* [Exercise objective]
Keep only the lines from the top of the listing through the one with "COL = scene.collection", and reproduce them unaltered.

* [Data extract]
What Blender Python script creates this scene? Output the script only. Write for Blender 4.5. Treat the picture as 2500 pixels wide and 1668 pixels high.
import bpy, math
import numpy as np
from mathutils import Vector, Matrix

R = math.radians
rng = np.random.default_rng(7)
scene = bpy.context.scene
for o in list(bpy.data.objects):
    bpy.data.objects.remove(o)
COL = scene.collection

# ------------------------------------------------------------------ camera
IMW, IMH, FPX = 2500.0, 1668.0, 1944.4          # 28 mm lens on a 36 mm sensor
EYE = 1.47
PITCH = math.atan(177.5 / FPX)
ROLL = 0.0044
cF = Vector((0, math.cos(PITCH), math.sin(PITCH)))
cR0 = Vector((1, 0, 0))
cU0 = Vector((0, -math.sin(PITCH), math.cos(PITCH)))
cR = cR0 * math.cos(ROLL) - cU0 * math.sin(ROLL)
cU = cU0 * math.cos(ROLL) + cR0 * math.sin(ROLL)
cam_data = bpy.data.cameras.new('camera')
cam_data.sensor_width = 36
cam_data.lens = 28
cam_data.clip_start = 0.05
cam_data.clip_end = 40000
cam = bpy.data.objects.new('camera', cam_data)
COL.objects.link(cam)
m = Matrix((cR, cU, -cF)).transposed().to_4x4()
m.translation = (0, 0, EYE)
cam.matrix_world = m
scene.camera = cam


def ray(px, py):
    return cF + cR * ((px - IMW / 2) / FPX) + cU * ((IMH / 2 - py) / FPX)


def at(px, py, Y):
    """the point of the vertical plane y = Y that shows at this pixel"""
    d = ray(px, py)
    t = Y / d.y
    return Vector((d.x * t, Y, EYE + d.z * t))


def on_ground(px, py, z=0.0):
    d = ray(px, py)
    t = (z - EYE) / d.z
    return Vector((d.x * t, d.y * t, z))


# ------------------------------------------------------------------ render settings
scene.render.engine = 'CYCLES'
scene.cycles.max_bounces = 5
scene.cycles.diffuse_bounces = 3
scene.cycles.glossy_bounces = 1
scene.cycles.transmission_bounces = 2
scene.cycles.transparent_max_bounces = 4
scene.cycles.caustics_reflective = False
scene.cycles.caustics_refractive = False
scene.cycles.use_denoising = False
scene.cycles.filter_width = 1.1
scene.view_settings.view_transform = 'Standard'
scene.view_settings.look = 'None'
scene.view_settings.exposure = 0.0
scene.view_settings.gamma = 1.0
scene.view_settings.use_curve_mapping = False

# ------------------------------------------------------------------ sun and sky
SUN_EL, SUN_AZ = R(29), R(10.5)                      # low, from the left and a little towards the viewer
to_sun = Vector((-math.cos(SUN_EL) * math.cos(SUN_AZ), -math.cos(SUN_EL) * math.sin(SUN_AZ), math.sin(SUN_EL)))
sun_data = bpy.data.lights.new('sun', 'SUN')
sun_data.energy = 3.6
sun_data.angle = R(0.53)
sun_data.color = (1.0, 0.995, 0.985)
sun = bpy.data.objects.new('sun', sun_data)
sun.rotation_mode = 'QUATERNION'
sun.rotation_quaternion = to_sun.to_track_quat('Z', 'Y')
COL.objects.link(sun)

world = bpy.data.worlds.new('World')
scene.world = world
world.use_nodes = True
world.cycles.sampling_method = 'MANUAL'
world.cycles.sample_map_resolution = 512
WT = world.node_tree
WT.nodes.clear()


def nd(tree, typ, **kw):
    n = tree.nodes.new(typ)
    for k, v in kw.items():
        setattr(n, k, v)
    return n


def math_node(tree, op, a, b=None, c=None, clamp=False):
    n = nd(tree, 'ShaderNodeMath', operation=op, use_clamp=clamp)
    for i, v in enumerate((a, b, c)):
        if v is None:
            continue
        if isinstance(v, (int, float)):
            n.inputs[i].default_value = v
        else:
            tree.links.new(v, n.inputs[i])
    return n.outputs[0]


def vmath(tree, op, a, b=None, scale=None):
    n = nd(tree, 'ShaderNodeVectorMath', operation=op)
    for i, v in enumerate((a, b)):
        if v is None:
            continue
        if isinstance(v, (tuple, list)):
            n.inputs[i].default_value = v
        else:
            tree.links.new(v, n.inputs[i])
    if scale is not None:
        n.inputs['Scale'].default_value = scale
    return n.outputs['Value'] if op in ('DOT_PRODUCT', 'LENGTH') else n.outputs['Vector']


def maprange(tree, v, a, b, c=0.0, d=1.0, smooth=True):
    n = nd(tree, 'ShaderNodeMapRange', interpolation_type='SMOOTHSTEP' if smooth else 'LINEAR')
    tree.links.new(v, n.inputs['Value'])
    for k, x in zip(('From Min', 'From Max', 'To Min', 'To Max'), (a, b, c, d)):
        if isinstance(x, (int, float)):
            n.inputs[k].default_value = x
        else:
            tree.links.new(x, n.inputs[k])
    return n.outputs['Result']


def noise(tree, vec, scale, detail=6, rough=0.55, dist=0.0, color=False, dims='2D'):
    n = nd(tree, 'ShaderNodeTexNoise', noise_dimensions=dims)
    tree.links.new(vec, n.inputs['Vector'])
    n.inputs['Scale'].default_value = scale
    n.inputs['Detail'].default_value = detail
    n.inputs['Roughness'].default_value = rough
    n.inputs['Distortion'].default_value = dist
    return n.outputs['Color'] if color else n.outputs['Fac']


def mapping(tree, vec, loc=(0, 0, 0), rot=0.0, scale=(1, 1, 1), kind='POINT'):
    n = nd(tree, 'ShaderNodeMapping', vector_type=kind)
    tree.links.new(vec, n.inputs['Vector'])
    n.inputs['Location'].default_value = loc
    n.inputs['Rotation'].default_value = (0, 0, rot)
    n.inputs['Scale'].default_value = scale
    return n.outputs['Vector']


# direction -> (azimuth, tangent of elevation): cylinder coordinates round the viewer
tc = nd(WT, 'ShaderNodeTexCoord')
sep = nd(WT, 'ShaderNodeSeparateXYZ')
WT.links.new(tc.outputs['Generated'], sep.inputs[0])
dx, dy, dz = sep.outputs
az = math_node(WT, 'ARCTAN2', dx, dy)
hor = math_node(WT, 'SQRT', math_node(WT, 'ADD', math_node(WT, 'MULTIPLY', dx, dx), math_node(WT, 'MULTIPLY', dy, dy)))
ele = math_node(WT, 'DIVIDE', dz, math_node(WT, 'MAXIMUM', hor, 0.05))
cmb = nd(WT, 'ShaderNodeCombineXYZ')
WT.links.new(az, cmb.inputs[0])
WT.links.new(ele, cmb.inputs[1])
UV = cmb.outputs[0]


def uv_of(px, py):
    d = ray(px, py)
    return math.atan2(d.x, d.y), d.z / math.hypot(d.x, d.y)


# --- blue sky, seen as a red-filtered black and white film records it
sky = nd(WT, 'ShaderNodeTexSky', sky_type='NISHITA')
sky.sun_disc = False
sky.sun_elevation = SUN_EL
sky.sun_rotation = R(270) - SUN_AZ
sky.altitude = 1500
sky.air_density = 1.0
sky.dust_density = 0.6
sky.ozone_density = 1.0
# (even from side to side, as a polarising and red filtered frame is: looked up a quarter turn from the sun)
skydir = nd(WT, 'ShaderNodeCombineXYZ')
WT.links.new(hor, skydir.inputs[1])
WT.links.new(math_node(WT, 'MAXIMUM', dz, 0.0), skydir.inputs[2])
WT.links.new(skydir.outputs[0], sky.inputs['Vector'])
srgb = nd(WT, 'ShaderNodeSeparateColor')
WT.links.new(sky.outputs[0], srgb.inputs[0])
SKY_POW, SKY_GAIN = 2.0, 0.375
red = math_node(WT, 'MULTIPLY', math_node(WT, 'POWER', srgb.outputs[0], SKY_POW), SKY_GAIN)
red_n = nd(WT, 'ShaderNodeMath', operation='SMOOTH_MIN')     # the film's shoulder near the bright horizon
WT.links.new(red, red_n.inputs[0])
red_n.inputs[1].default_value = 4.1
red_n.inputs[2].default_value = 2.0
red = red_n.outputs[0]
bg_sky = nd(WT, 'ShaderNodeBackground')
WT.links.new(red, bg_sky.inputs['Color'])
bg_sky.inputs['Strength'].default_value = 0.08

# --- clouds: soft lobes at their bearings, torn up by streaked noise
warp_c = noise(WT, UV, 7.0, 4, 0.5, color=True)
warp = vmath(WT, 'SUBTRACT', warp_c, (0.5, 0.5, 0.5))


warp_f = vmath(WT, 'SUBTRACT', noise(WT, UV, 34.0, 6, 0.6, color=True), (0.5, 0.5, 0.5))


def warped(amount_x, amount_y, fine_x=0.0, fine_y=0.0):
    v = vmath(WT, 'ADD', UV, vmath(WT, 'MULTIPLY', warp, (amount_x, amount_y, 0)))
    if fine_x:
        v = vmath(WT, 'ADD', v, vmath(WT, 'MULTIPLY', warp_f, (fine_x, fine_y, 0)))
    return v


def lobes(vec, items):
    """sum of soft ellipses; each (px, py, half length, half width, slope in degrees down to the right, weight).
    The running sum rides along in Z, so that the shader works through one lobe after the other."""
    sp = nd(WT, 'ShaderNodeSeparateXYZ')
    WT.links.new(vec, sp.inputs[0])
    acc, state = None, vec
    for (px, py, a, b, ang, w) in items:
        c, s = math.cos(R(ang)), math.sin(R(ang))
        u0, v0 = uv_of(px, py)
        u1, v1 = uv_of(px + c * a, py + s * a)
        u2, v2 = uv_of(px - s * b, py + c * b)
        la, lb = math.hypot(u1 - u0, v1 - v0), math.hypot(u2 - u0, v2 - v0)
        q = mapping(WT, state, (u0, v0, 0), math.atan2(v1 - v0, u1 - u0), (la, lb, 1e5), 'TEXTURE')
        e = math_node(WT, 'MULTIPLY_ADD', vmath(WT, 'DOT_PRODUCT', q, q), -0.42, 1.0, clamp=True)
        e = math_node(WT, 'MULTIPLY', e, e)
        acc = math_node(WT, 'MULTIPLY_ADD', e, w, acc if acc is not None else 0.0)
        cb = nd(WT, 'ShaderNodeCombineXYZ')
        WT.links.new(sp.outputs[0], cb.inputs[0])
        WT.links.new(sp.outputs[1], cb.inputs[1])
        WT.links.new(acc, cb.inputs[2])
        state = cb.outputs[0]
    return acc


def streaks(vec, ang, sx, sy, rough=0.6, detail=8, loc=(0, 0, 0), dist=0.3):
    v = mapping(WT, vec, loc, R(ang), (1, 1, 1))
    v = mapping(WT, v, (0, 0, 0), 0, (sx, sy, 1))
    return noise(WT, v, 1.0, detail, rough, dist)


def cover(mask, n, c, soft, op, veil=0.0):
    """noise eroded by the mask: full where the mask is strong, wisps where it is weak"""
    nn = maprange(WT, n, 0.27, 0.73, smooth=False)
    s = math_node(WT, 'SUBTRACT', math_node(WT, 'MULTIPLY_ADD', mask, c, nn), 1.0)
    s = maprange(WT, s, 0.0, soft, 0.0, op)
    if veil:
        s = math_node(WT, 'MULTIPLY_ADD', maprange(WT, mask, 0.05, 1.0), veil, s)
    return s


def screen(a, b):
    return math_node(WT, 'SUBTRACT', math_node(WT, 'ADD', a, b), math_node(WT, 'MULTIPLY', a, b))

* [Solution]
What Blender Python script creates this scene? Output the script only. Write for Blender 4.5. Treat the picture as 2500 pixels wide and 1668 pixels high.
import bpy, math
import numpy as np
from mathutils import Vector, Matrix

R = math.radians
rng = np.random.default_rng(7)
scene = bpy.context.scene
for o in list(bpy.data.objects):
    bpy.data.objects.remove(o)
COL = scene.collection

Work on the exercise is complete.